Theoretical modeling and nonlinear analysis of piezoelectric energy harvesting from vortex-induced vibrations

Abstract

A nonlinear distributed-parameter model for harvesting energy from vortex-induced vibrations of a piezoelectric cantilever beam with a circular cylinder attached to its end is developed and validated with experimental results. A reduced-order model is derived by using the Euler–Lagrange principle and implementing the Galerkin discretization. A van der Pol wake oscillator is used to model the vortex-induced lift force. A nonlinear analysis is performed to determine the required number of modes in the Galerkin discretization.
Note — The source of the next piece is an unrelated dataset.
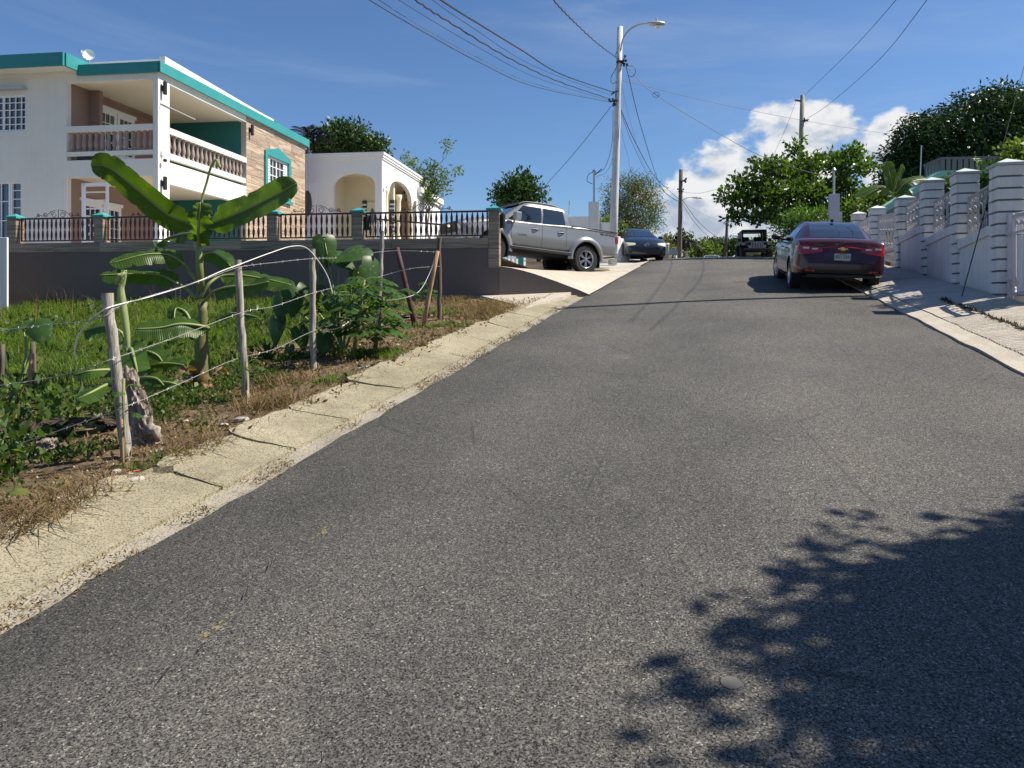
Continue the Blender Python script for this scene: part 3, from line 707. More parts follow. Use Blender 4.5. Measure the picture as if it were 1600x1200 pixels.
for a in (-1.80, -.42):
    sh_ = MB().box(a, a+.22, 2.52, 2.6, 4.8-wz, 6.5-wz).build('shutter', M['glass'], wh)
    for j in range(8): MB().box(a-.0, a+.22, 2.49, 2.52, 4.85+j*.2-wz, 4.93+j*.2-wz).build('louvre', M['frame'], sh_)
d = MB().box(-4.0, -3.05, -.03, 0, 4.0-wz, 6.98-wz).build('door', M['frame'], wh)
MB().prism([(-3.5+.22*math.cos(k*.45), 6.05+.6*math.sin(k*.45)) for k in range(14)], -.045, -.031, fx).build('oval_pane', M['glass'], d, fix=False)
cm = MB().lathe([(.16, 0), (.16, .15), (.12, .2), (.11, 2.5), (.16, 2.65), (.17, 2.8)], 12).mesh('column', M['cream'], smooth=True)
for y in (.95, 5.1, 3.0): inst('column', cm, wh, (-.12, y, 4.0-wz))
mb = MB(); mb.box(-.1, .04, 8.0, 11, 3.2-wz, 6.9-wz); mb.build('bay_wall', M['white2'], wh)
mb = MB(); mb.box(.01, .24, 6.0, 11.1, 7.38-wz, 7.66-wz); mb.box(.01, .16, 6.05, 11.05, 7.22-wz, 7.38-wz); mb.box(-.1, .035, 8.02, 11.0, 6.9-wz, 7.22-wz); mb.build('bay_parapet', M['white2'], wh)
sp = MB().lathe([(.04, 0), (.05, .06), (.03, .12)], 8, Matrix.Translation((.06, .25, 6.65-wz))); sp.box(0, .08, .1, .2, 6.6-wz, 6.72-wz); sp.build('wall_light', M['frame'], wh)
# stair with maroon handrail seen through the front fence
st = empty('stair_railing', P(640, 400, 22)-Vector((0, 0, 0)), -HB, 'sloping maroon iron stair railing behind the front fence', 'railing')
a, b = P(583, 342, 22), P(702, 352, 22)
MB().tube([a, b], .03, 6).build('handrail', M['iron'], st, world=True)
a2, b2 = a-Vector((0, 0, .62)), b-Vector((0, 0, .42))
MB().tube([a2, b2], .02, 6).build('bottom_rail', M['iron'], st, world=True)
for i in range(17):
    t = i/16; MB().tube([a2.lerp(b2, t), a.lerp(b, t)], .012, 4).build('baluster', M['iron'], st, world=True)

# ------------------------------------------------------------------ charcoal wall with tiled coping, pillars and ironwork
wall = empty('boundary_wall', WO+Vector((0, 0, 1.2)), -HB, 'charcoal retaining wall with wood-tile coping and iron fence panels', 'wall'); bz = 1.2
L0 = -12.55
mb = MB(); mb.prism([(L0, .2), (.0, .6), (.0, 2.345), (-.24, 2.36), (-.24, 2.765), (L0, 2.765)], 0, .22, lambda p, q, d: Vector((p, d, q-bz))); mb.build('wall_face', M['greywall'], wall, fix=False)
tipx, tipy = xy(16.1, VL+.07); A0 = WO+e1*.0; A1 = Vector((tipx, tipy, 0)); dn_ = (A1-A0).normalized(); nn_ = Vector((-dn_.y, dn_.x, 0)); LL = (A1-A0).length
qs = [k/10 for k in range(10, -1, -1)]
mb = MB(); mb.prism([(0, .6), (LL, 1.0)]+[(LL*q, 2.37+(h(16.1)+.02-2.37)*q**1.35-.012) for q in qs], -.02, .2, lambda p, q, d: A0+dn_*p+nn_*d+Vector((0, 0, q))); mb.build('driveway_wall', M['greywall'], wall, world=True, fix=False)
x = L0; k = 0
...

It is demonstrated that a one- or two-mode approximation in the Galerkin approach is not sufficient to evaluate the performance of the harvester. Based on a five-mode approximation in the Galerkin approach, an identification for the van der Pol wake oscillator coefficients is performed. To design efficient piezoaeroelastic energy harvesters that can generate energy at low freestream velocities, further analysis is performed to investigate the effects of the cylinder’s tip mass, length of the piezoelectric sheet, and electrical load resistance on the synchronization region and performance of the harvester. The results show that depending on the operating freestream velocity, the cylinder’s tip mass, length of the piezoelectric sheet, and electrical load resistance can be optimized to design enhanced piezoaeroelastic energy harvesters from vortex-induced vibrations.